Entries from a dataset

++++++++++++++++++++

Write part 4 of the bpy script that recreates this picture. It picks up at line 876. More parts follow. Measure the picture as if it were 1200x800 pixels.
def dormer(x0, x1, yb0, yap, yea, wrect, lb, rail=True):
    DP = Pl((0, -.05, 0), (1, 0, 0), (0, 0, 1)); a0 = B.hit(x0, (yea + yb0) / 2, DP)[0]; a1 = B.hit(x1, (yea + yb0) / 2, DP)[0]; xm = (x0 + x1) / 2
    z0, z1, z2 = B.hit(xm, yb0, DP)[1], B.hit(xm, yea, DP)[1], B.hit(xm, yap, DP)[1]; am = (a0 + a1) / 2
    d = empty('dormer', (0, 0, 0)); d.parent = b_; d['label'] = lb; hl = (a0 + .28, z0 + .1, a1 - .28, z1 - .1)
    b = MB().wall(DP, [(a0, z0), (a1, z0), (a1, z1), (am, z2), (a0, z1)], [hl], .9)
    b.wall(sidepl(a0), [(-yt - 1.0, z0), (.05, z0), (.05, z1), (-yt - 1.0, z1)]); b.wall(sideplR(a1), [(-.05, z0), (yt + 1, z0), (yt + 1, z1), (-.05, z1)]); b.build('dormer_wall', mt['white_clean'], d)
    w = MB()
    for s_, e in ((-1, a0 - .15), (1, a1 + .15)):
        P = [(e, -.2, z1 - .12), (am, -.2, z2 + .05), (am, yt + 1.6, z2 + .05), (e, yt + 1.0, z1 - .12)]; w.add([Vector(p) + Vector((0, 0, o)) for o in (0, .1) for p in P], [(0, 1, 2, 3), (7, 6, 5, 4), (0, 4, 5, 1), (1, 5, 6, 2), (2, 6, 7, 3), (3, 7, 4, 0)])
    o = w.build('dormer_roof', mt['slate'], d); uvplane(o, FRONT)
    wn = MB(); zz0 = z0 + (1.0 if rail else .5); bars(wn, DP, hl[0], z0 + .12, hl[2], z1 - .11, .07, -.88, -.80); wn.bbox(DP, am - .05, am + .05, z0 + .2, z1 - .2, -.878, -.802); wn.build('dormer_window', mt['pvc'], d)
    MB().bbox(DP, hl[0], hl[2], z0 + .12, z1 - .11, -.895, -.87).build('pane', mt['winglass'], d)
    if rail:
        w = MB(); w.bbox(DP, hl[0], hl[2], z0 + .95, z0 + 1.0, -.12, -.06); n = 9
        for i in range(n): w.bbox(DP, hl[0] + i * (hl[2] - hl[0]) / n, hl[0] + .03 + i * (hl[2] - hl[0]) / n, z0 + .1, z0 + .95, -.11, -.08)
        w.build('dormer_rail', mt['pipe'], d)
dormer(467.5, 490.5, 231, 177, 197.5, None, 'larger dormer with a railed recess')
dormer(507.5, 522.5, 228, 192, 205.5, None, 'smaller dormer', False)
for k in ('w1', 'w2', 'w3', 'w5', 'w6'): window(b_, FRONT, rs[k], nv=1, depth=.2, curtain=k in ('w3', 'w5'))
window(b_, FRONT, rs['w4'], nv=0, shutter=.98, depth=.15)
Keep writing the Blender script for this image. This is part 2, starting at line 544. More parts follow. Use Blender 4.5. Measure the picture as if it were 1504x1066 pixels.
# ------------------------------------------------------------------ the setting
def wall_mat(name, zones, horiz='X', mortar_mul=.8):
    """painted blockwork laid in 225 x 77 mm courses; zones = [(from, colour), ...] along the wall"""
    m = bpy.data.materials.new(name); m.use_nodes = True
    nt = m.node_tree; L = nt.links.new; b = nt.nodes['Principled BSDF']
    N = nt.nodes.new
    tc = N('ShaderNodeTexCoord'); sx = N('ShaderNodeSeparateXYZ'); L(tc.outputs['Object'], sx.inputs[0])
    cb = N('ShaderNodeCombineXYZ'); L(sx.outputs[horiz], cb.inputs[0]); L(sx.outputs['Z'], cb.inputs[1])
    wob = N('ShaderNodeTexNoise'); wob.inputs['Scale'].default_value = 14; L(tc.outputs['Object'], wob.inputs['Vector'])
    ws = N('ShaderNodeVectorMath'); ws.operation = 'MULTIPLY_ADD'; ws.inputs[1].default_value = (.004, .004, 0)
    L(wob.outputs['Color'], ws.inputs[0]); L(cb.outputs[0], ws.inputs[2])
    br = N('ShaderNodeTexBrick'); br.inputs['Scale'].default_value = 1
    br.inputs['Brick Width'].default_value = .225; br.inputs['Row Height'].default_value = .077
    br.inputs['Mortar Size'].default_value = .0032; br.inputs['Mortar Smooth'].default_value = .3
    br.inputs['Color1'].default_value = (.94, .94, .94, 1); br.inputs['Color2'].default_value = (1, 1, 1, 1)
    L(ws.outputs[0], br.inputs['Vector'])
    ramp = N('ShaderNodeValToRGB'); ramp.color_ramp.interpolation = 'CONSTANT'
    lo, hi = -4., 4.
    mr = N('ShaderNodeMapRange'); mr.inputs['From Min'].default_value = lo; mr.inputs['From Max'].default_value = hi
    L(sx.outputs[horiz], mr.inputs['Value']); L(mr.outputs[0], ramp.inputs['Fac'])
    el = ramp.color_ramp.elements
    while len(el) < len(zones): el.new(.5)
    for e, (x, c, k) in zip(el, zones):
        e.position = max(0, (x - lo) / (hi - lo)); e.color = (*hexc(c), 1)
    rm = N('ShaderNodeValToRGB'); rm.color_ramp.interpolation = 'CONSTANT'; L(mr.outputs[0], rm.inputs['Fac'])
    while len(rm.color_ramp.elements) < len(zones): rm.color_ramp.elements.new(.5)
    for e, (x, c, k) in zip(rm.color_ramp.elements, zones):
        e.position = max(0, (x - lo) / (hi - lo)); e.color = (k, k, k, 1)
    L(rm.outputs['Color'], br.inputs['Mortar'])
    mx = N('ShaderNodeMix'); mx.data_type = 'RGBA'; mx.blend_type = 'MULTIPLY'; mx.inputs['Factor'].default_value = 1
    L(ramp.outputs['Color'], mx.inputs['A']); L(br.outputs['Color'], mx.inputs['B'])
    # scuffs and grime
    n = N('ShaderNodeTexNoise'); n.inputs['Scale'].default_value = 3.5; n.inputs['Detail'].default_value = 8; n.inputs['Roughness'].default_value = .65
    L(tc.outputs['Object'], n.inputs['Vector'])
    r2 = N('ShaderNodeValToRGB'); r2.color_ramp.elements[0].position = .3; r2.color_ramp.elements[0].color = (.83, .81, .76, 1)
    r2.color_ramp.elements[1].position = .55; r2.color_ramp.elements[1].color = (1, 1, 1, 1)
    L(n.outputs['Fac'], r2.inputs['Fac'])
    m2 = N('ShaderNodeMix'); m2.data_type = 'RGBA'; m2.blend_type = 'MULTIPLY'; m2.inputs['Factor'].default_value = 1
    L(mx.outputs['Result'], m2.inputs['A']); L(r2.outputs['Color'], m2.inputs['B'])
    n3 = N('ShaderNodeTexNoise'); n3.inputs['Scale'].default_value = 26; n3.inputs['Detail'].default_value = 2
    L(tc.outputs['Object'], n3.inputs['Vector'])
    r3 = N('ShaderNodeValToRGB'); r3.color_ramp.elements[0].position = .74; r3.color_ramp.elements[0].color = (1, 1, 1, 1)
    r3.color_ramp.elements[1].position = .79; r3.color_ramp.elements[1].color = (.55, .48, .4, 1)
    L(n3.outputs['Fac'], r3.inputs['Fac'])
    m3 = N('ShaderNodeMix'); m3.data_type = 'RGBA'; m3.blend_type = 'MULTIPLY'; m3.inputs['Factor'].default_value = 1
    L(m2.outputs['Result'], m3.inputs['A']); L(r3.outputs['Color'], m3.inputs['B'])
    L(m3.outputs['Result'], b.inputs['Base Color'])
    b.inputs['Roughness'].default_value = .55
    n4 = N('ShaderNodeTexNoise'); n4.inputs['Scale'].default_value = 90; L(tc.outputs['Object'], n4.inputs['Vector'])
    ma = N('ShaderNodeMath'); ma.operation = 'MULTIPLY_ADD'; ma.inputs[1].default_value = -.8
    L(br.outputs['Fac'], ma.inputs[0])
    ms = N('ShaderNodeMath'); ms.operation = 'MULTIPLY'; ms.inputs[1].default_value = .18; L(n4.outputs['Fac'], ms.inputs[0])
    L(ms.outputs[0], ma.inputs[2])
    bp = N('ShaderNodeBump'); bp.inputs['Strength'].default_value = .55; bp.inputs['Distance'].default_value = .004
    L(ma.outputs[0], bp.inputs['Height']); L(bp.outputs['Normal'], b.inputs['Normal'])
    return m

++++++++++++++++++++

**Task directions:** Identify all lines in the records above with the word "script".

**The solution:**
Write part 4 of the bpy script that recreates this picture. It picks up at line 876. More parts follow. Measure the picture as if it were 1200x800 pixels.
Keep writing the Blender script for this image. This is part 2, starting at line 544. More parts follow. Use Blender 4.5. Measure the picture as if it were 1504x1066 pixels.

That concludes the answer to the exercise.